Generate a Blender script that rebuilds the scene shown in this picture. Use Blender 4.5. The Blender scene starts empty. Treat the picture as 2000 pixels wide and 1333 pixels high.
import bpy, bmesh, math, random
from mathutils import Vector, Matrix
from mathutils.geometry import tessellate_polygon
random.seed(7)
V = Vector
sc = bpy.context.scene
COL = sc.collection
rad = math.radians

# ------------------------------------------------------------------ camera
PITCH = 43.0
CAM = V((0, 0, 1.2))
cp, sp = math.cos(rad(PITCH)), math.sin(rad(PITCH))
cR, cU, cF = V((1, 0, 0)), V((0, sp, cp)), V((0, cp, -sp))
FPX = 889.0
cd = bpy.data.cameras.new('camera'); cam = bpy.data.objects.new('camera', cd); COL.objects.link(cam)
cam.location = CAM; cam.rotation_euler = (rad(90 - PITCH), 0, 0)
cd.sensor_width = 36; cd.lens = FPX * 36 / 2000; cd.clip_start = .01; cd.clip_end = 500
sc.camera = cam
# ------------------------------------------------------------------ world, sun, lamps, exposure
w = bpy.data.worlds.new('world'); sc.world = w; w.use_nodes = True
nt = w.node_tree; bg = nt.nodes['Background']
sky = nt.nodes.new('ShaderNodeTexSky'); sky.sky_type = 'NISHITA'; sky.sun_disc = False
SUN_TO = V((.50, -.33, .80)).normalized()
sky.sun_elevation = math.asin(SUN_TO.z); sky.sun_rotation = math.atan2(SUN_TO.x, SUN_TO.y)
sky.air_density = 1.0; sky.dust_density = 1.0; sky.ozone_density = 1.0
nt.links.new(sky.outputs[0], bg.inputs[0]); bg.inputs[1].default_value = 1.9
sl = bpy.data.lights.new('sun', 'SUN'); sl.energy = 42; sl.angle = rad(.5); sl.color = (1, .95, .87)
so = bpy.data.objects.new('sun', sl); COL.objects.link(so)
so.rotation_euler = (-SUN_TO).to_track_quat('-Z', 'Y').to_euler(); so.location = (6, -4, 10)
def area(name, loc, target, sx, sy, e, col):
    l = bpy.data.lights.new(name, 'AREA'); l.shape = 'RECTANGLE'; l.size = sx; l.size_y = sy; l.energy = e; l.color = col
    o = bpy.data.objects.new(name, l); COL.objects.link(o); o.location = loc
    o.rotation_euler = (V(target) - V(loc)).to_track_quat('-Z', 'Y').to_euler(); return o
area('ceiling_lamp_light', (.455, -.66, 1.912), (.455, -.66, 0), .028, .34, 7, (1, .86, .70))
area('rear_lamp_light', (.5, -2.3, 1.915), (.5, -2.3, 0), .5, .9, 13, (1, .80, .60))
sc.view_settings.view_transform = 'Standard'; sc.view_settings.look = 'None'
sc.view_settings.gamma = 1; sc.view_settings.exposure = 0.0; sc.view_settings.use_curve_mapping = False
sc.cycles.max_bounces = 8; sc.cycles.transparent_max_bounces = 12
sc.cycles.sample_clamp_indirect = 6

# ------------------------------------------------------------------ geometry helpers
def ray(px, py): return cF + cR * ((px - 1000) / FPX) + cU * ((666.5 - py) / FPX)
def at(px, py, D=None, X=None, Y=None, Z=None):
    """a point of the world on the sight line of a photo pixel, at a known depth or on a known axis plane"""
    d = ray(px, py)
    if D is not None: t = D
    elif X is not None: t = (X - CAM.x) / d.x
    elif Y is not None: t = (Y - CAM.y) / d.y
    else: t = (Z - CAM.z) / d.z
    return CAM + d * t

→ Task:
Using the data above, restate word for word the lines from its opening line through the line that contains "rad = math.radians", and no more.

→ Written reply:
Generate a Blender script that rebuilds the scene shown in this picture. Use Blender 4.5. The Blender scene starts empty. Treat the picture as 2000 pixels wide and 1333 pixels high.
import bpy, bmesh, math, random
from mathutils import Vector, Matrix
from mathutils.geometry import tessellate_polygon
random.seed(7)
V = Vector
sc = bpy.context.scene
COL = sc.collection
rad = math.radians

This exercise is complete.